### Exercise aim
The listing below is to be output in its exact form.

### Given information
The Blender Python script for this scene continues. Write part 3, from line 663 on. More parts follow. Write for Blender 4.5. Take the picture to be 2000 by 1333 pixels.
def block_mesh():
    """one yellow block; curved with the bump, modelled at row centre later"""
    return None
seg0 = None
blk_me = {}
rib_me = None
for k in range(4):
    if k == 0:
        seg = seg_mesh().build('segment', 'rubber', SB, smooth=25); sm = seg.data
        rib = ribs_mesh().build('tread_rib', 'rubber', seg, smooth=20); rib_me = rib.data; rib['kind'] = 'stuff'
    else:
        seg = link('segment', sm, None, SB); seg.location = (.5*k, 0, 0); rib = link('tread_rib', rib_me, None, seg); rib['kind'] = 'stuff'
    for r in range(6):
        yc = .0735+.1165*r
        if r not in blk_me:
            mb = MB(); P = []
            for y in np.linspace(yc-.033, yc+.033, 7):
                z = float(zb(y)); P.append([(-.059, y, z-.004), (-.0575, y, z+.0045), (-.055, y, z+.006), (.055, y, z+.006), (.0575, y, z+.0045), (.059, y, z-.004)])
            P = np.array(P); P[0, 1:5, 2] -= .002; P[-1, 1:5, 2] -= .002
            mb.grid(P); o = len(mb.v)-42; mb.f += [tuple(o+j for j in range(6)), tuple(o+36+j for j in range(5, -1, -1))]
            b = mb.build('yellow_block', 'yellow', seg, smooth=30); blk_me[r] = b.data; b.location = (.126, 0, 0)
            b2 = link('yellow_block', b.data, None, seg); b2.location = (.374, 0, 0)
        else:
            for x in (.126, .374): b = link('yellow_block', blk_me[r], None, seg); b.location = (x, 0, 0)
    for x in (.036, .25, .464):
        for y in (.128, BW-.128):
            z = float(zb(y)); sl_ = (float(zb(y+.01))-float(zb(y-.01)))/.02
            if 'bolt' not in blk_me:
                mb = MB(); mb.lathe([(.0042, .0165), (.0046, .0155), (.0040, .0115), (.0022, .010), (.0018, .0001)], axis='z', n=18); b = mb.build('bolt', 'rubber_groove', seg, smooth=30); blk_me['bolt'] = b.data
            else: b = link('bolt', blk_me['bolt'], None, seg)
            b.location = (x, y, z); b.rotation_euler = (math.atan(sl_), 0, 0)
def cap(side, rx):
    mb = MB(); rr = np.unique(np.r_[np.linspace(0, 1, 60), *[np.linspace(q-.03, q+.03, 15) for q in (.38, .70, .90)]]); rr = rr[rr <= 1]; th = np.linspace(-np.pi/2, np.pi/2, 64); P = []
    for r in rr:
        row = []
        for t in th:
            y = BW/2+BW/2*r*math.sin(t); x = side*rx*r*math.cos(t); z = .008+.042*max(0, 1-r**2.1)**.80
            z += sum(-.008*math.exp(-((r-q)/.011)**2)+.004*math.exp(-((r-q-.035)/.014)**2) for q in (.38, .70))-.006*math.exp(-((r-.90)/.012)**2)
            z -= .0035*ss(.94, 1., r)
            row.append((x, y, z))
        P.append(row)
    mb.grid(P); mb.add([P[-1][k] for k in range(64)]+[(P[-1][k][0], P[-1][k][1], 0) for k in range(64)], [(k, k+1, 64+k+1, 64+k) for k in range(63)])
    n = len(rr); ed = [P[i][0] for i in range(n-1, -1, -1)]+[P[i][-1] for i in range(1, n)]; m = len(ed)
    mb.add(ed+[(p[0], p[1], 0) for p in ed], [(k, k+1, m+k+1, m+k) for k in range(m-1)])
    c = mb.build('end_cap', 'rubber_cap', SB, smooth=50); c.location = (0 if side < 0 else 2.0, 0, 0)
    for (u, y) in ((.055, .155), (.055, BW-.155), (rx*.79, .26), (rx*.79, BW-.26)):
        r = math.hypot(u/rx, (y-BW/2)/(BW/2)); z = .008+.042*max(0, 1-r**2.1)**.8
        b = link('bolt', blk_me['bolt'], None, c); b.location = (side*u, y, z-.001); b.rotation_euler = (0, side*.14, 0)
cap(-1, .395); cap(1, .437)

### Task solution
The Blender Python script for this scene continues. Write part 3, from line 663 on. More parts follow. Write for Blender 4.5. Take the picture to be 2000 by 1333 pixels.
def block_mesh():
    """one yellow block; curved with the bump, modelled at row centre later"""
    return None
seg0 = None
blk_me = {}
rib_me = None
for k in range(4):
    if k == 0:
        seg = seg_mesh().build('segment', 'rubber', SB, smooth=25); sm = seg.data
        rib = ribs_mesh().build('tread_rib', 'rubber', seg, smooth=20); rib_me = rib.data; rib['kind'] = 'stuff'
    else:
        seg = link('segment', sm, None, SB); seg.location = (.5*k, 0, 0); rib = link('tread_rib', rib_me, None, seg); rib['kind'] = 'stuff'
    for r in range(6):
        yc = .0735+.1165*r
        if r not in blk_me:
            mb = MB(); P = []
            for y in np.linspace(yc-.033, yc+.033, 7):
                z = float(zb(y)); P.append([(-.059, y, z-.004), (-.0575, y, z+.0045), (-.055, y, z+.006), (.055, y, z+.006), (.0575, y, z+.0045), (.059, y, z-.004)])
            P = np.array(P); P[0, 1:5, 2] -= .002; P[-1, 1:5, 2] -= .002
            mb.grid(P); o = len(mb.v)-42; mb.f += [tuple(o+j for j in range(6)), tuple(o+36+j for j in range(5, -1, -1))]
            b = mb.build('yellow_block', 'yellow', seg, smooth=30); blk_me[r] = b.data; b.location = (.126, 0, 0)
            b2 = link('yellow_block', b.data, None, seg); b2.location = (.374, 0, 0)
        else:
            for x in (.126, .374): b = link('yellow_block', blk_me[r], None, seg); b.location = (x, 0, 0)
    for x in (.036, .25, .464):
        for y in (.128, BW-.128):
            z = float(zb(y)); sl_ = (float(zb(y+.01))-float(zb(y-.01)))/.02
            if 'bolt' not in blk_me:
                mb = MB(); mb.lathe([(.0042, .0165), (.0046, .0155), (.0040, .0115), (.0022, .010), (.0018, .0001)], axis='z', n=18); b = mb.build('bolt', 'rubber_groove', seg, smooth=30); blk_me['bolt'] = b.data
            else: b = link('bolt', blk_me['bolt'], None, seg)
            b.location = (x, y, z); b.rotation_euler = (math.atan(sl_), 0, 0)
def cap(side, rx):
    mb = MB(); rr = np.unique(np.r_[np.linspace(0, 1, 60), *[np.linspace(q-.03, q+.03, 15) for q in (.38, .70, .90)]]); rr = rr[rr <= 1]; th = np.linspace(-np.pi/2, np.pi/2, 64); P = []
    for r in rr:
        row = []
        for t in th:
            y = BW/2+BW/2*r*math.sin(t); x = side*rx*r*math.cos(t); z = .008+.042*max(0, 1-r**2.1)**.80
            z += sum(-.008*math.exp(-((r-q)/.011)**2)+.004*math.exp(-((r-q-.035)/.014)**2) for q in (.38, .70))-.006*math.exp(-((r-.90)/.012)**2)
            z -= .0035*ss(.94, 1., r)
            row.append((x, y, z))
        P.append(row)
    mb.grid(P); mb.add([P[-1][k] for k in range(64)]+[(P[-1][k][0], P[-1][k][1], 0) for k in range(64)], [(k, k+1, 64+k+1, 64+k) for k in range(63)])
    n = len(rr); ed = [P[i][0] for i in range(n-1, -1, -1)]+[P[i][-1] for i in range(1, n)]; m = len(ed)
    mb.add(ed+[(p[0], p[1], 0) for p in ed], [(k, k+1, m+k+1, m+k) for k in range(m-1)])
    c = mb.build('end_cap', 'rubber_cap', SB, smooth=50); c.location = (0 if side < 0 else 2.0, 0, 0)
    for (u, y) in ((.055, .155), (.055, BW-.155), (rx*.79, .26), (rx*.79, BW-.26)):
        r = math.hypot(u/rx, (y-BW/2)/(BW/2)); z = .008+.042*max(0, 1-r**2.1)**.8
        b = link('bolt', blk_me['bolt'], None, c); b.location = (side*u, y, z-.001); b.rotation_euler = (0, side*.14, 0)
cap(-1, .395); cap(1, .437)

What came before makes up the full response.